Higher-yielding currencies advanced as the Stoxx Europe 600 Index (SXXP) of shares rose 1.2 percent and futures on the Standard & Poor’s 500 Index climbed 0.8 percent.
New Zealand’s dollar appreciated 1.2 percent to 82.64 U.S. cents, the Australian dollar rose 0.6 percent to $1.0648, and the South African rand gained 0.7 percent to 7.5448 per dollar.
Benchmark interest rates are 2.5 percent in New Zealand, 4.25 percent in Australia and 5.5 percent in South Africa compare with close to zero in the U.S. and Japan, attracting investors to their higher-yielding assets.
N.Z. Rates
The Reserve Bank of New Zealand left its official cash rate on hold today. Governor Alan Bollard said the RBNZ’s forecasts “are not inconsistent with a story that would see that remaining in place for much of this year.”
China’s yuan fell before a government report tomorrow forecast to show inflation slowed to the least in 19 months. The four-day drop is its longest run of declines since Jan. 12.
The yuan declined 0.1 percent to 6.3165 per dollar, according to the China Foreign Exchange Trade System.

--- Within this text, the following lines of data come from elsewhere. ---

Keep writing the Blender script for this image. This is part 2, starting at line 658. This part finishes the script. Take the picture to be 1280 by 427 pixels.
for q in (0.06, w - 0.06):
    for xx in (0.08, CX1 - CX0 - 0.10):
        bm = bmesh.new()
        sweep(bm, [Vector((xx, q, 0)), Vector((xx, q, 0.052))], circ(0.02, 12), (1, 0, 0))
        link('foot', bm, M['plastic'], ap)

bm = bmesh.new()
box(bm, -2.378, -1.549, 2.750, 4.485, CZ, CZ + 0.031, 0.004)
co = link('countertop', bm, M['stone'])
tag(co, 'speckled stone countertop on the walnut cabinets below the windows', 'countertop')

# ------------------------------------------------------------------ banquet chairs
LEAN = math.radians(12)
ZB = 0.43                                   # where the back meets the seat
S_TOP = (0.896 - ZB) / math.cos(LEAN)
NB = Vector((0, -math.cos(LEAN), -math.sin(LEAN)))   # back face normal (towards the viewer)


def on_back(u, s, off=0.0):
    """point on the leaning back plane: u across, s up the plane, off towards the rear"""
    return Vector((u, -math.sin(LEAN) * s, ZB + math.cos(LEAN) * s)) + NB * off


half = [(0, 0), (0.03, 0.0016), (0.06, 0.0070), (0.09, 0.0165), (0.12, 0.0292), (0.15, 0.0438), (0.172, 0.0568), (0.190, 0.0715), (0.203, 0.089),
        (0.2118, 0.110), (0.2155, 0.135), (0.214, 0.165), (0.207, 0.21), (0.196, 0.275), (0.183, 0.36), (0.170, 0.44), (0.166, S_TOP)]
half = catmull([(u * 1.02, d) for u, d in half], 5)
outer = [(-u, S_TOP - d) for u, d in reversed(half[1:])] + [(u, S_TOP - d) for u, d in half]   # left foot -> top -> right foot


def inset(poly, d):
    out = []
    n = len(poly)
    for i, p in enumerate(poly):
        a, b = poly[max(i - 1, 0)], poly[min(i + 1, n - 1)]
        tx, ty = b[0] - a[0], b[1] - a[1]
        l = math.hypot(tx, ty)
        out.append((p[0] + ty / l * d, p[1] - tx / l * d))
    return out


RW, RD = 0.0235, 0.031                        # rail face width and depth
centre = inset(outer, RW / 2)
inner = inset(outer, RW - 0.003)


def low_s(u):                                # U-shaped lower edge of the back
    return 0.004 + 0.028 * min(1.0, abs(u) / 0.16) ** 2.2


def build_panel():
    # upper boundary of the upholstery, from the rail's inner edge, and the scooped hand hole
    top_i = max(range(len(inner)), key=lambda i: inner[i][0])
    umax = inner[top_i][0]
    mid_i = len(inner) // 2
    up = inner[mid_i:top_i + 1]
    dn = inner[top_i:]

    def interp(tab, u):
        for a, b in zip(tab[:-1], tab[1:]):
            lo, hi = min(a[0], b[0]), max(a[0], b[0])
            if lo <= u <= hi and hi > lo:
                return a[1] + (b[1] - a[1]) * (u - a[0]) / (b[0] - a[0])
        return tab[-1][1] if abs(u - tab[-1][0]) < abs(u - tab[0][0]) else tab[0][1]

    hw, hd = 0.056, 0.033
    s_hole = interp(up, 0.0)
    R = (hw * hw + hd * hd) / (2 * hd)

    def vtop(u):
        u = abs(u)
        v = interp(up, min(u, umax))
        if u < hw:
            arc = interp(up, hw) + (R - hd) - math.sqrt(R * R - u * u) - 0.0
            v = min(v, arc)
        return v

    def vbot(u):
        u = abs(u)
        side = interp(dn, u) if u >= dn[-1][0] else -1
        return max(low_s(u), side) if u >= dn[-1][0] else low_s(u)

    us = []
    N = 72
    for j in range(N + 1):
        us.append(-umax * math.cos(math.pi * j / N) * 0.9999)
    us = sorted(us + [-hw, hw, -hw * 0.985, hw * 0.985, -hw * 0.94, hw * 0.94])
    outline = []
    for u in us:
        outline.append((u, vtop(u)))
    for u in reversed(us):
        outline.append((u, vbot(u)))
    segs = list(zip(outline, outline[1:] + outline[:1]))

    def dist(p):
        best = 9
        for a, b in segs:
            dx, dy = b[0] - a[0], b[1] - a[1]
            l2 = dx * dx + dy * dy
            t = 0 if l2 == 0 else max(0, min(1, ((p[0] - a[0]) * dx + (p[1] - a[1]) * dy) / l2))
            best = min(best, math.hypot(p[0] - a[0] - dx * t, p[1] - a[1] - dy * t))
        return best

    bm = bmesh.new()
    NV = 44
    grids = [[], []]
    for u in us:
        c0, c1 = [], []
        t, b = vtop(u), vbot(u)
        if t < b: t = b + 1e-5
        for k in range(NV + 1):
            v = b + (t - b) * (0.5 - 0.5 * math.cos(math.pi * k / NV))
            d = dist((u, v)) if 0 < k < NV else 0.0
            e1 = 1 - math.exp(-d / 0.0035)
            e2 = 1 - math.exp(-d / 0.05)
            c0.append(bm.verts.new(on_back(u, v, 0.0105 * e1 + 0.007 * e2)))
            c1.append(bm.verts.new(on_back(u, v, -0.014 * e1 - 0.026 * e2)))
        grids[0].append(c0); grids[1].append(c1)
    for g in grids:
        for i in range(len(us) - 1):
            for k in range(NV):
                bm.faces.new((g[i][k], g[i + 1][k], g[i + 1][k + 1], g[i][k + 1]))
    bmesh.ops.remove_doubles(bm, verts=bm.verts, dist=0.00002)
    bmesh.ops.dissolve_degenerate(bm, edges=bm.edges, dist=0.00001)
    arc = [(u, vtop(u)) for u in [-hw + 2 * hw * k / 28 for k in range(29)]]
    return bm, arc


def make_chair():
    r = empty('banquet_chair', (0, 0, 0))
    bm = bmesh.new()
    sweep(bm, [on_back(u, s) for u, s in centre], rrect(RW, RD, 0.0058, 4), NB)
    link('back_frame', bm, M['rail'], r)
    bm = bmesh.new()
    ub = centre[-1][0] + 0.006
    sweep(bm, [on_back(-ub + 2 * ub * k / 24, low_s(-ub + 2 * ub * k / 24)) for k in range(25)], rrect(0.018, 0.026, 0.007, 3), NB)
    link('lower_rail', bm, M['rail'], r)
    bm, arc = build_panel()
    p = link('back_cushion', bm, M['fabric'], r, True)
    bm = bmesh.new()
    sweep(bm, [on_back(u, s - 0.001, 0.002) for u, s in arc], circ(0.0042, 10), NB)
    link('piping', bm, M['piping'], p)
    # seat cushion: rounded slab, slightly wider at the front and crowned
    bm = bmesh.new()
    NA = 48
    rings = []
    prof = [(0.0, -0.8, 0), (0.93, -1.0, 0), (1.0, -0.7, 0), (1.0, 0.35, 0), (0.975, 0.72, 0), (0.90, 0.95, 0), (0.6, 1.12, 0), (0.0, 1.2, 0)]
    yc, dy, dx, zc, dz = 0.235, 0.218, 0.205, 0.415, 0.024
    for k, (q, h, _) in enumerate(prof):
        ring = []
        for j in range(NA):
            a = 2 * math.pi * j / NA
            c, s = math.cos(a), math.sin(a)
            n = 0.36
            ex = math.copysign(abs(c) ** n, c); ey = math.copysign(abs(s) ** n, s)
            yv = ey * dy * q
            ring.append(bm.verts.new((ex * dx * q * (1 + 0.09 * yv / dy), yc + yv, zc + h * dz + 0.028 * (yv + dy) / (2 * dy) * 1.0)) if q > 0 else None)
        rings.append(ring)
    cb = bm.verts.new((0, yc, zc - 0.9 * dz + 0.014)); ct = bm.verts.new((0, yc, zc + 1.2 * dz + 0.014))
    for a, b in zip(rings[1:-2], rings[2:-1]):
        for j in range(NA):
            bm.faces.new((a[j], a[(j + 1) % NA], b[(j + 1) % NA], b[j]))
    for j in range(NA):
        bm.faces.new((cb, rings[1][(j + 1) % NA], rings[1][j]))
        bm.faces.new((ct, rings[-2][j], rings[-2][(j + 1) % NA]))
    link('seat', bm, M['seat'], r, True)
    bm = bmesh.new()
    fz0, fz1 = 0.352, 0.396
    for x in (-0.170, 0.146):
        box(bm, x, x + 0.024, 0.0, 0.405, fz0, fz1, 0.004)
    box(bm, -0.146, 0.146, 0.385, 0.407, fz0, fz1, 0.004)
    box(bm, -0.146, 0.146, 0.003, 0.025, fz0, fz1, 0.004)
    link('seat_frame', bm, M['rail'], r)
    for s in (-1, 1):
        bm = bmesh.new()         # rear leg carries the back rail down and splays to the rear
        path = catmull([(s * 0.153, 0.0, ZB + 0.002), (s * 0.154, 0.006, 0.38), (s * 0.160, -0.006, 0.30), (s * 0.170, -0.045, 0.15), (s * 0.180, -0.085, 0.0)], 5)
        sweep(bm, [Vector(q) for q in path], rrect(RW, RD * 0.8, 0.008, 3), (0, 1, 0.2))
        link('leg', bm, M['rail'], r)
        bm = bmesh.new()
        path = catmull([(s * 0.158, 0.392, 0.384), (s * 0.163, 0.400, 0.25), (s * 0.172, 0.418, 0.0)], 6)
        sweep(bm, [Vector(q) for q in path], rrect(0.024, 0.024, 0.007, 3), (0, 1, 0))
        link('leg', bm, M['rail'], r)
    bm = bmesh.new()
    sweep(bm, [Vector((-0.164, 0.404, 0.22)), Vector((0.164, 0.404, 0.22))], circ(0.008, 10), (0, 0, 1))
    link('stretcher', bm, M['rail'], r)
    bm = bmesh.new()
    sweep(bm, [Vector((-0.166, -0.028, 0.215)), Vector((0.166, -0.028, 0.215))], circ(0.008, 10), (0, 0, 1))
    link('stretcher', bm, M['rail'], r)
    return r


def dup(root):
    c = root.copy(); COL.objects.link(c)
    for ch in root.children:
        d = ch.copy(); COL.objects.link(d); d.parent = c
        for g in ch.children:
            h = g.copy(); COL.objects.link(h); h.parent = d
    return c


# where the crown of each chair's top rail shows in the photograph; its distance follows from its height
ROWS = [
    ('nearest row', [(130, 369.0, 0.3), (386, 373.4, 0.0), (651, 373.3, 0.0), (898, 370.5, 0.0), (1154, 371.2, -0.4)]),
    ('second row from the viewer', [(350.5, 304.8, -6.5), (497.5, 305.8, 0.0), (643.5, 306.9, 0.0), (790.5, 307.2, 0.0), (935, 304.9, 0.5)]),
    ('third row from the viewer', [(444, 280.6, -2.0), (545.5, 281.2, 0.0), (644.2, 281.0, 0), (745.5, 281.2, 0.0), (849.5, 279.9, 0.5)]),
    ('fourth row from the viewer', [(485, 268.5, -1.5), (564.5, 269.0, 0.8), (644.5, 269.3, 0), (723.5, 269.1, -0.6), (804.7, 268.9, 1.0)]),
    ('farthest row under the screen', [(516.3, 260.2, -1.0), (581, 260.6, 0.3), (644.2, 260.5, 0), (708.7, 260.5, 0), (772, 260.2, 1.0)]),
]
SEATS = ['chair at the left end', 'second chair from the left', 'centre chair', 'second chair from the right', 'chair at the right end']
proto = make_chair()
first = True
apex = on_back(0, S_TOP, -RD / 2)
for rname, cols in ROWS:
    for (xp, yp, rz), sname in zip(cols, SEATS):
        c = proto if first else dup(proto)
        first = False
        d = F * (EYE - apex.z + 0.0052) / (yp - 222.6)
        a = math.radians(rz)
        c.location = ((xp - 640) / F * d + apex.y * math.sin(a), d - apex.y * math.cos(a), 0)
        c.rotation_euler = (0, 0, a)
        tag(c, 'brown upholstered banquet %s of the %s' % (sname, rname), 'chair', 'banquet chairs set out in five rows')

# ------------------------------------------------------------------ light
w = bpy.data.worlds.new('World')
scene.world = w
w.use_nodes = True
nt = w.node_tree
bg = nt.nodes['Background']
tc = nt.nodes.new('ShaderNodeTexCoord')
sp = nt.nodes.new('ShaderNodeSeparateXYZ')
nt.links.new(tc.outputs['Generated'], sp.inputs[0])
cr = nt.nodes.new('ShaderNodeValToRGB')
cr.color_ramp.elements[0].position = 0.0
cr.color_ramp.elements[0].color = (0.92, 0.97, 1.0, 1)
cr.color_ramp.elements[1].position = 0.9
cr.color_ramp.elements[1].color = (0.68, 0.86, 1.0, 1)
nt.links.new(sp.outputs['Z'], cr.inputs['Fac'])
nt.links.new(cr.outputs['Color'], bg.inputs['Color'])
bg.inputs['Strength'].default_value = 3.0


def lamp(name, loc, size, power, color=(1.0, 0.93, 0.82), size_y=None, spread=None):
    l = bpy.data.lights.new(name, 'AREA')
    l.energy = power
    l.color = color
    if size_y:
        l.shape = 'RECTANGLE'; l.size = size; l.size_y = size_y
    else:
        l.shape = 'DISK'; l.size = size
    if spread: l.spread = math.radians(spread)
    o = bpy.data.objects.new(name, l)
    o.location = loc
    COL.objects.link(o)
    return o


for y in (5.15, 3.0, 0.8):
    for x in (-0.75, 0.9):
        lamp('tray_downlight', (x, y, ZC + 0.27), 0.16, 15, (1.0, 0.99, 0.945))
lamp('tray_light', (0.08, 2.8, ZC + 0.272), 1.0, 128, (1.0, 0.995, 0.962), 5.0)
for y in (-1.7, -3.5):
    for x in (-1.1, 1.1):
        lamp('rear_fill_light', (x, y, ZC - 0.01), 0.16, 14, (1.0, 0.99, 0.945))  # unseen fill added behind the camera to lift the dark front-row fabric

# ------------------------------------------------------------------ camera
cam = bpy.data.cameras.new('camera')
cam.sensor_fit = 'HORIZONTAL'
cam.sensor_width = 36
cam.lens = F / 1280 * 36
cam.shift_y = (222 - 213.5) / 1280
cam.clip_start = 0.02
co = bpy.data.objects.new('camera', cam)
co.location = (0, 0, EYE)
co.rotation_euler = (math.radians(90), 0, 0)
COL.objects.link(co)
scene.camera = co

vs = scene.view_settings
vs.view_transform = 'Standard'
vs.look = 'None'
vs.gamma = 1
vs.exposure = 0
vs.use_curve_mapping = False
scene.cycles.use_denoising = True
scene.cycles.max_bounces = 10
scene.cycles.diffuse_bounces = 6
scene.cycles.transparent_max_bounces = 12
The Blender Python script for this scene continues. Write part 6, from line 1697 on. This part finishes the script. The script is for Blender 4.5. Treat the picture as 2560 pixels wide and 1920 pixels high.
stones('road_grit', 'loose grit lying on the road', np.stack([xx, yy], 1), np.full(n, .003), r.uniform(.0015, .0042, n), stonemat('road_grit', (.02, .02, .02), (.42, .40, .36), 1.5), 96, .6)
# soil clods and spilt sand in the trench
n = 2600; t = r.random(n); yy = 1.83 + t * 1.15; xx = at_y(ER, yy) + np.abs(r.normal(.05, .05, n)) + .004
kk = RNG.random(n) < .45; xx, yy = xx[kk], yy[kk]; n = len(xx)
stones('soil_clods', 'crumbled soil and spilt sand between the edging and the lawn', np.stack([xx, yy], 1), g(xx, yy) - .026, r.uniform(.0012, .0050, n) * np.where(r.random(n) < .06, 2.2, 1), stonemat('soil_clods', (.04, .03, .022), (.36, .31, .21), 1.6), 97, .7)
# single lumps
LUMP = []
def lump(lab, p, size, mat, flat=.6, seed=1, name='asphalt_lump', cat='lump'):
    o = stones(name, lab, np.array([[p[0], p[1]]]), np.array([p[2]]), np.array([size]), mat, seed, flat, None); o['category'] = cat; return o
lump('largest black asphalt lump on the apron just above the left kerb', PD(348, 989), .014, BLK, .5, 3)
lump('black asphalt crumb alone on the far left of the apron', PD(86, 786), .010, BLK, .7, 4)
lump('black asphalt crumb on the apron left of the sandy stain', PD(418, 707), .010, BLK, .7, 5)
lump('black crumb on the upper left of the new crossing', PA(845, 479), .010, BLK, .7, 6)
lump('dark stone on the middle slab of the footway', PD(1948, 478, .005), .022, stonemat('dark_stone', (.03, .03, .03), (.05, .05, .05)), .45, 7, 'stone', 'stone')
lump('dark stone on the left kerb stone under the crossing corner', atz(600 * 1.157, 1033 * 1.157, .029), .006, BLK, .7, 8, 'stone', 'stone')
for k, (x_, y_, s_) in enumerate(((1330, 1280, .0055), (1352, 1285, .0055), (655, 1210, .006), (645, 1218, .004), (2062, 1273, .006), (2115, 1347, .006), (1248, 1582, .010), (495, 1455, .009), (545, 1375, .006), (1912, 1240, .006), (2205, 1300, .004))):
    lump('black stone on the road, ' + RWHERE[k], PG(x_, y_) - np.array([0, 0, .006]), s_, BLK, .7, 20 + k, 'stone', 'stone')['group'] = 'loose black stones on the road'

The Swiss franc strengthened for a second day against the dollar as a report showed consumer prices dropped for a fifth month in February.
Consumer prices declined 0.9 percent from a year ago after falling 0.8 percent in January, the Federal Statistics Office in Neuchatel said in an e-mailed statement today.
The franc appreciated 0.5 percent to 91.25 centimes per dollar, and was little changed at 1.20578 francs per euro.
The euro may rise to as high as 109.58 yen, according to Commerzbank AG, citing technical indicators.
“Euro-yen has rebounded from the six-week uptrend at 105.85,” Karen Jones, head of fixed-income, commodity and currency technical analysis at the bank in London, wrote in a report today. “The market will find resistance at 108 and will need to regain 108.75 to retarget the 55-week moving average at 109.38 and the July low at 109.58.”